Another Cut, now what to do with the fat?

It was a pretty safe bet in the lead up, but the RBA has indeed pulled the trigger on another rate cut

It was a pretty safe bet in the lead up, but the RBA has indeed pulled the trigger on another rate cut, trimming a further 0.25% off the official cash rate – a drop that has swiftly been taken up by the majority of lenders and should start flowing through to existing borrowers within the next month.


While a quarter of a percent doesn’t sound like a huge amount (and frankly, no, its not), it is indicative of a more sustained change in the RBA’s approach to the Australian economy, and cumulatively, borrowers should start to see a noticeable difference in their finances. With a now half percent drop in 2025, a $500,000 mortgage will now see $2,500 less in interest a year, or a bit better than $200 a month in savings compared to that same loan back in January. If we see the predicted 1% by the end of the year, that’s over $400 a month that borrowers will be better off.
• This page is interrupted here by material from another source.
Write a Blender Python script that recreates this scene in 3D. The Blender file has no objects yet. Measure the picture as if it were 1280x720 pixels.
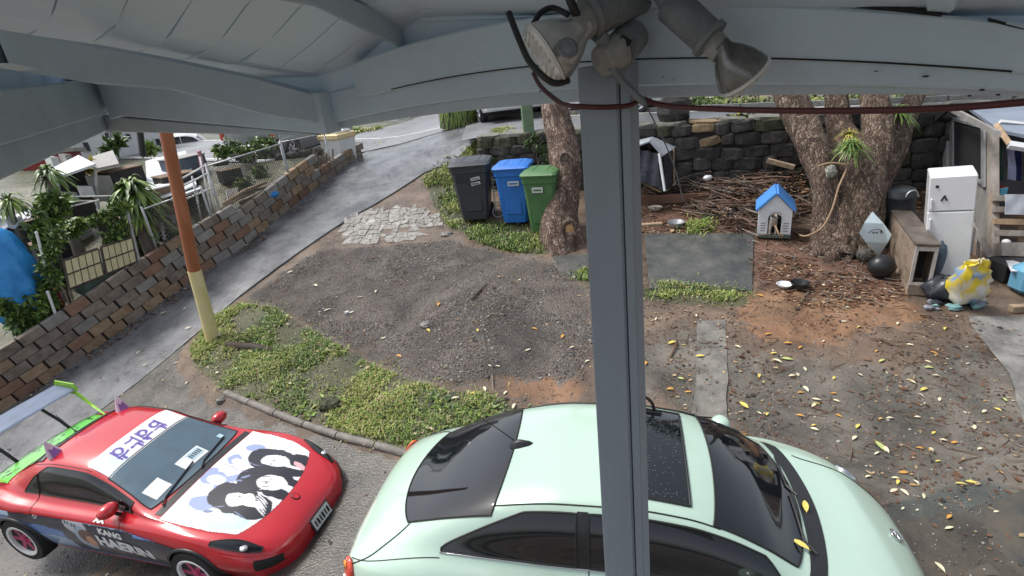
import bpy, math, random
import numpy as np
from mathutils import Vector, Matrix, noise as mnoise
R = math.radians
random.seed(7); rng = np.random.default_rng(7)
C = bpy.context.scene.collection
SC = bpy.context.scene

# ------------------------------------------------------------------ camera, sky, sun, exposure
FPX, PITCH, ROLL, CAMH = 680.0, R(23), R(6), 4.0
cam = bpy.data.cameras.new('camera'); co = bpy.data.objects.new('camera', cam); C.objects.link(co)
cam.sensor_width = 36; cam.lens = 36*FPX/1280; cam.clip_start = .05; cam.clip_end = 2000
F_ = np.array([0, math.cos(PITCH), -math.sin(PITCH)]); r0 = np.array([1., 0, 0]); u0 = np.cross(r0, F_)
RI = math.cos(ROLL)*r0 - math.sin(ROLL)*u0; UP = math.sin(ROLL)*r0 + math.cos(ROLL)*u0
EYE = np.array([0, 0, CAMH])
co.matrix_world = Matrix(((RI[0], UP[0], -F_[0], 0), (RI[1], UP[1], -F_[1], 0), (RI[2], UP[2], -F_[2], CAMH), (0, 0, 0, 1)))
SC.camera = co
w = bpy.data.worlds.new('World'); SC.world = w; w.use_nodes = True
nt = w.node_tree; bg = nt.nodes['Background']
sky = nt.nodes.new('ShaderNodeTexSky'); sky.sky_type = 'NISHITA'; sky.sun_disc = False
SUN_EL, SUN_AZ = R(58), R(-68)
sky.sun_elevation = SUN_EL; sky.sun_rotation = SUN_AZ; sky.air_density = 1.0; sky.dust_density = 3.0
hs = nt.nodes.new('ShaderNodeHueSaturation'); hs.inputs['Saturation'].default_value = .42
nt.links.new(sky.outputs[0], hs.inputs['Color']); nt.links.new(hs.outputs[0], bg.inputs[0]); bg.inputs[1].default_value = .122
sl = bpy.data.lights.new('sun', 'SUN'); sl.energy = 2.0; sl.angle = R(17); sl.color = (1, .97, .92)
so = bpy.data.objects.new('sun', sl); C.objects.link(so)
sd = Vector((math.sin(SUN_AZ)*math.cos(SUN_EL), math.cos(SUN_AZ)*math.cos(SUN_EL), math.sin(SUN_EL)))
so.rotation_euler = sd.to_track_quat('Z', 'Y').to_euler()
SC.view_settings.view_transform = 'Standard'; SC.view_settings.look = 'None'; SC.view_settings.gamma = 1
SC.view_settings.exposure = .70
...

For now, with that extra $200 potentially burning a hole in your pocket – what could (should) you do with it? History shows the majority of borrowers will leave things as-is and not change their repayments to reflect the lower amount, with the extra cash instead going directly to paying down the principal (borrowed amount) of the loan. This is a very easy win for those that can afford it – its not costing you any extra than it used to, but by paying extra off the principal sooner, you not only reduce the overall interest paid but also the payment timeframe.


Alternatively, you can choose to reduce your repayments in line with the new minimum, and use the savings elsewhere. That could be an extra date night a month, paying down debt elsewhere (at higher rates such as a credit card), or as simple (and serious) as helping to cover the groceries each week. Keeping the money in a separate savings account can end up being a false economy though, as typically the interest rate you PAY on borrowings will be higher than you earn on savings, which can also be subject to tax….. this is where having either an off-set account or redraw facility can come in handy.


For those aspiring rather than existing mortgage holders, borrowing capacity will have slightly increased, but there is a risk any extra capacity could quickly be eaten up by higher prices as the market lifts with the tide. Waiting to purchase has rarely aided a buyer in the past 5 years, and that’s a theme looking set to continue.